INPUT ROWS →

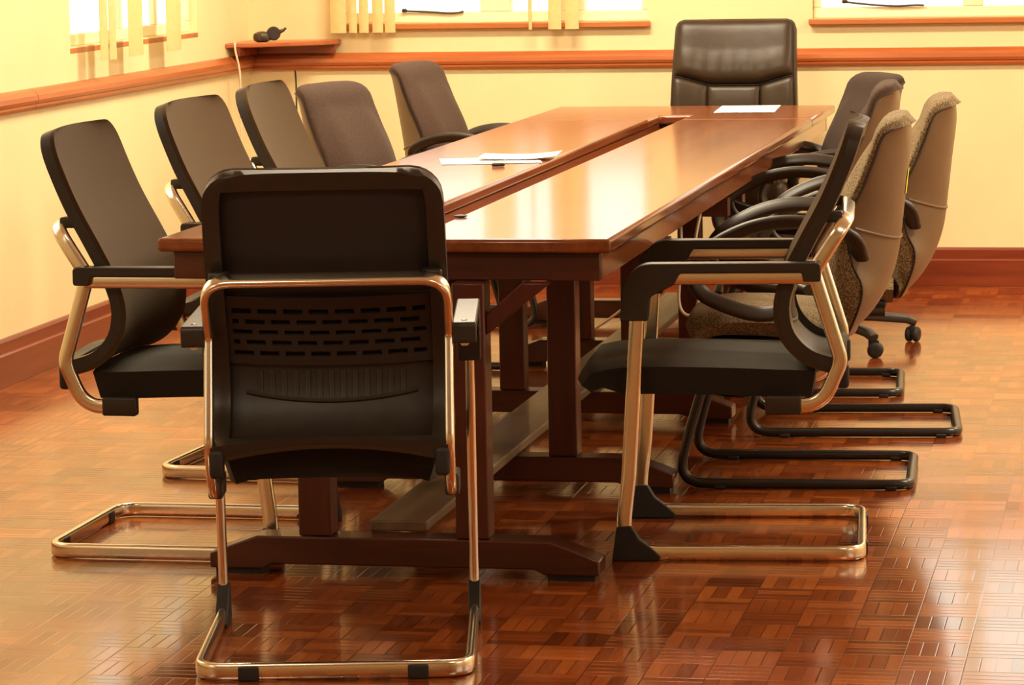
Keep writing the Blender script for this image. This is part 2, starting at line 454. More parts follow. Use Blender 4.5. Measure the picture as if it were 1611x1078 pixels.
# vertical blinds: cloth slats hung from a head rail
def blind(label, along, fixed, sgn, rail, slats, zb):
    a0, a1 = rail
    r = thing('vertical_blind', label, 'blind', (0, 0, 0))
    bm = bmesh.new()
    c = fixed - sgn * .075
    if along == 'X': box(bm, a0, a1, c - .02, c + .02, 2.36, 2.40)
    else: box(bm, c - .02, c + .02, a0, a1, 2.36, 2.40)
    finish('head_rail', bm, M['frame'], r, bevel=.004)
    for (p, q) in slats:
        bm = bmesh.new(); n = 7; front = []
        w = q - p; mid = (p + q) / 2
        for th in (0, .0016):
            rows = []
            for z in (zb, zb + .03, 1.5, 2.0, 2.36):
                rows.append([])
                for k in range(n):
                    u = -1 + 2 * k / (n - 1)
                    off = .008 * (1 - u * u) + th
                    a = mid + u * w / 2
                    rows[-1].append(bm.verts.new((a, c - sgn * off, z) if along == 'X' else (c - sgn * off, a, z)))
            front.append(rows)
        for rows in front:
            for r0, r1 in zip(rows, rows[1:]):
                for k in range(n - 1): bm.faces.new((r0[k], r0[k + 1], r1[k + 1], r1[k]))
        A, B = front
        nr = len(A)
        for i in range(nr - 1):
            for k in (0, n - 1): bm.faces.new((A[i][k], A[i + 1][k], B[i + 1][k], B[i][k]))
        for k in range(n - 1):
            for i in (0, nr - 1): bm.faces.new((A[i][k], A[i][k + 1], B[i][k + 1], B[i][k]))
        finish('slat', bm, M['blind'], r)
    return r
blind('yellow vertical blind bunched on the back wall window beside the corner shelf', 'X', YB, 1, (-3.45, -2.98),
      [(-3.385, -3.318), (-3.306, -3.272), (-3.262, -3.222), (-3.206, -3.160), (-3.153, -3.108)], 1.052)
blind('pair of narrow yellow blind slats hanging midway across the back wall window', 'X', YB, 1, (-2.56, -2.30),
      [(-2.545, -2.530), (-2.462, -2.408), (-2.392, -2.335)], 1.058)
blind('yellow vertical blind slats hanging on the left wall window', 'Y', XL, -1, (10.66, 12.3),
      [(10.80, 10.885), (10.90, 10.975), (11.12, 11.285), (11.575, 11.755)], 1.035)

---

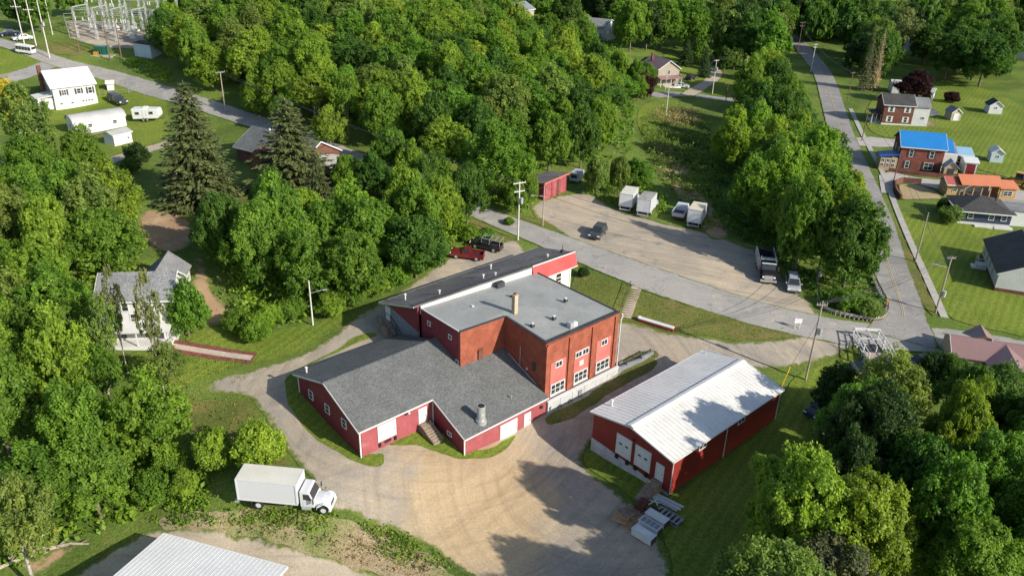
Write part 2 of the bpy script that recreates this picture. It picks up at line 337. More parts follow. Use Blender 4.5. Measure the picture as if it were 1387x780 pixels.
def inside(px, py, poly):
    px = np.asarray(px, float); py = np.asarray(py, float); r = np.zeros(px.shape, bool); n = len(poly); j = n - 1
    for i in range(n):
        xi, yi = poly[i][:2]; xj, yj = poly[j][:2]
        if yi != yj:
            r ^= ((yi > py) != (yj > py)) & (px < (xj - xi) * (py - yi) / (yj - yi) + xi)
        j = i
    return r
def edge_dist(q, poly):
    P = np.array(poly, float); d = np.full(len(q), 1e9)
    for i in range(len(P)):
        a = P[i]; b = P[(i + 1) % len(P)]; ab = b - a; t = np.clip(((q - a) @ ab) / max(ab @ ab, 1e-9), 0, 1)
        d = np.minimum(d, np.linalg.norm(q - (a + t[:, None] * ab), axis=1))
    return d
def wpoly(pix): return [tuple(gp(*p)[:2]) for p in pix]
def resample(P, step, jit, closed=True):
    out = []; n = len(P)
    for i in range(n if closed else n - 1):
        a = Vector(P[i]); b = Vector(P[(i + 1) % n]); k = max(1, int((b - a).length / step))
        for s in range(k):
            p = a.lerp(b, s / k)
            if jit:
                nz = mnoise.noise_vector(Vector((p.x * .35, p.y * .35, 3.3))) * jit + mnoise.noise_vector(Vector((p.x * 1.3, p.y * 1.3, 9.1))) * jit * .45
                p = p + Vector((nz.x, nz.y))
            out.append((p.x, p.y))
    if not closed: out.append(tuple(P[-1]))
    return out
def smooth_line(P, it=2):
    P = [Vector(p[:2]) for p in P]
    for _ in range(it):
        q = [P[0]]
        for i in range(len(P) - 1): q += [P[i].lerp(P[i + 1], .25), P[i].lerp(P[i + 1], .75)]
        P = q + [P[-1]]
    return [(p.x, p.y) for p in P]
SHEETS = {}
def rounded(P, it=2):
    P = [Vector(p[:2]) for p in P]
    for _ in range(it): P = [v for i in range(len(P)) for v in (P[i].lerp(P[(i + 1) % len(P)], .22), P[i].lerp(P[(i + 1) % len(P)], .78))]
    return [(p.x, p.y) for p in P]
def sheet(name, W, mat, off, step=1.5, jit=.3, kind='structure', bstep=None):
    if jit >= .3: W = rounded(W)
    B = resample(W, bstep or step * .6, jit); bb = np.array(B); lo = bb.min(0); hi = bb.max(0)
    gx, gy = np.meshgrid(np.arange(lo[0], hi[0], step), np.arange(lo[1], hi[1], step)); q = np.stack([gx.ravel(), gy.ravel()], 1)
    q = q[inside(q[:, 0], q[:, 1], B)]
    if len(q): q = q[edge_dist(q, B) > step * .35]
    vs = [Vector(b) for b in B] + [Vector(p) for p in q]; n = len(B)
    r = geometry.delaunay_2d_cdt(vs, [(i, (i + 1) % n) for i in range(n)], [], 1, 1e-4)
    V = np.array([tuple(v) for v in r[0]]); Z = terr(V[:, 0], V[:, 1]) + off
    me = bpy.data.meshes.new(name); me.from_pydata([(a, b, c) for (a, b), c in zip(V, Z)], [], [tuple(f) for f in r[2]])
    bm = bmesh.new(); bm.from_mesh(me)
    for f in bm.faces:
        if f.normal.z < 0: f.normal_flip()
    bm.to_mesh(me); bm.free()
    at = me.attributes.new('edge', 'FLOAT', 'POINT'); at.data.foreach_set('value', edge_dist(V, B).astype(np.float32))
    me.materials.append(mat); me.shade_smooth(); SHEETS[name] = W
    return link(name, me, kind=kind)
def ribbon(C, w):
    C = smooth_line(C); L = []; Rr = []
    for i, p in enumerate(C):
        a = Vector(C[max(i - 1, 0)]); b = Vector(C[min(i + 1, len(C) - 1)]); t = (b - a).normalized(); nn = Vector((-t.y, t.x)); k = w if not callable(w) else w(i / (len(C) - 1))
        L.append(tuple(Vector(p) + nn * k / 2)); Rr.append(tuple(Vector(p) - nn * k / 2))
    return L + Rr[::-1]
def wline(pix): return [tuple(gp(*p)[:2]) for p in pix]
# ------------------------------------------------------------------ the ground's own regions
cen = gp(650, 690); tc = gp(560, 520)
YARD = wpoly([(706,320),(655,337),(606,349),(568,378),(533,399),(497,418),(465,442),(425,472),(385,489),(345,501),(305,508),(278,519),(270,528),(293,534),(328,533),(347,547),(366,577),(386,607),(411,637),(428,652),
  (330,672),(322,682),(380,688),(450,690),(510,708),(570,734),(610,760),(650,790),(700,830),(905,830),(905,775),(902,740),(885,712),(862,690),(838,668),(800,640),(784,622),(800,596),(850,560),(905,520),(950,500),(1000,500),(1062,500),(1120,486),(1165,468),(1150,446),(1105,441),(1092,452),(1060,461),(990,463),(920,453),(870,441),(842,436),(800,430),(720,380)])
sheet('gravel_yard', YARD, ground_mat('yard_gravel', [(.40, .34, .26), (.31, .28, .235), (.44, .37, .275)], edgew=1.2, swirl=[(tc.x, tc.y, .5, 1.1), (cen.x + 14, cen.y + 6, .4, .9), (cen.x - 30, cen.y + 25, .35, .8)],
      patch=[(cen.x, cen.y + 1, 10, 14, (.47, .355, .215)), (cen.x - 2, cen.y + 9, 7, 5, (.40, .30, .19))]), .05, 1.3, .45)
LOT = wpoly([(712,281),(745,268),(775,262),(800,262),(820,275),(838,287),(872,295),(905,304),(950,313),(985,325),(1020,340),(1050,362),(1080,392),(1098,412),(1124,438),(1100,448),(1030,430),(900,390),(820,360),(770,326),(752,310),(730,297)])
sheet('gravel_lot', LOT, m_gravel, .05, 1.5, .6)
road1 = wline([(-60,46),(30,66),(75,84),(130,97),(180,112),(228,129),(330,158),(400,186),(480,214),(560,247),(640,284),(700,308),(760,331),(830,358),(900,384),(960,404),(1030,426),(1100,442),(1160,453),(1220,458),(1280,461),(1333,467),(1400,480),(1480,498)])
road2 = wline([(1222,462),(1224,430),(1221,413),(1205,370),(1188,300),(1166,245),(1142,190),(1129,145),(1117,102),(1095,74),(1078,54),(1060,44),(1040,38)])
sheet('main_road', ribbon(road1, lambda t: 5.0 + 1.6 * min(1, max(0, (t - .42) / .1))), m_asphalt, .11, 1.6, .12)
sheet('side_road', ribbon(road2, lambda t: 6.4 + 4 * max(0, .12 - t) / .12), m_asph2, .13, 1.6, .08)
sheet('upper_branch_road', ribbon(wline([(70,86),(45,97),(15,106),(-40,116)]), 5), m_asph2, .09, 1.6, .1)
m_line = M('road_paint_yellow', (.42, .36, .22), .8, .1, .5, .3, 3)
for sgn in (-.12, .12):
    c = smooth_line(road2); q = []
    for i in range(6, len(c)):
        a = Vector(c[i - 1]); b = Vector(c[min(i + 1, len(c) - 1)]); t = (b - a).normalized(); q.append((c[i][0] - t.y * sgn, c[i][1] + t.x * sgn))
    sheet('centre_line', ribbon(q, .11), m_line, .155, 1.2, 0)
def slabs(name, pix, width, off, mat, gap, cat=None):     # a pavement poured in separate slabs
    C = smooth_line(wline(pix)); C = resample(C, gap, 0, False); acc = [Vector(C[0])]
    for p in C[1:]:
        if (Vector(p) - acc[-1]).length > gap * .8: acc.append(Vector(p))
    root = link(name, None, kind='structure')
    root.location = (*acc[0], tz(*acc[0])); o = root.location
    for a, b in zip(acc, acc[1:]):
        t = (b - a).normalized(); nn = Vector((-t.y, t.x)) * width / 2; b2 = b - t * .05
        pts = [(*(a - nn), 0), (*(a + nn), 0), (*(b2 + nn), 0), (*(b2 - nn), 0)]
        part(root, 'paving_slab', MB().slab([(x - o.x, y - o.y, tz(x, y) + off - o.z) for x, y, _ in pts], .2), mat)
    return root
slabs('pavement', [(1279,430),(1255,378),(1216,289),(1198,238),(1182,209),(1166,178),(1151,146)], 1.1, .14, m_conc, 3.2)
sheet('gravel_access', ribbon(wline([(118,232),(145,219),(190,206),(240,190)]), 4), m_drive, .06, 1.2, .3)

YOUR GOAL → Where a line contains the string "follow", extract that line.

EXERCISE RESULT →
Keep writing the Blender script for this image. This is part 2, starting at line 454. More parts follow. Use Blender 4.5. Measure the picture as if it were 1611x1078 pixels.
Write part 2 of the bpy script that recreates this picture. It picks up at line 337. More parts follow. Use Blender 4.5. Measure the picture as if it were 1387x780 pixels.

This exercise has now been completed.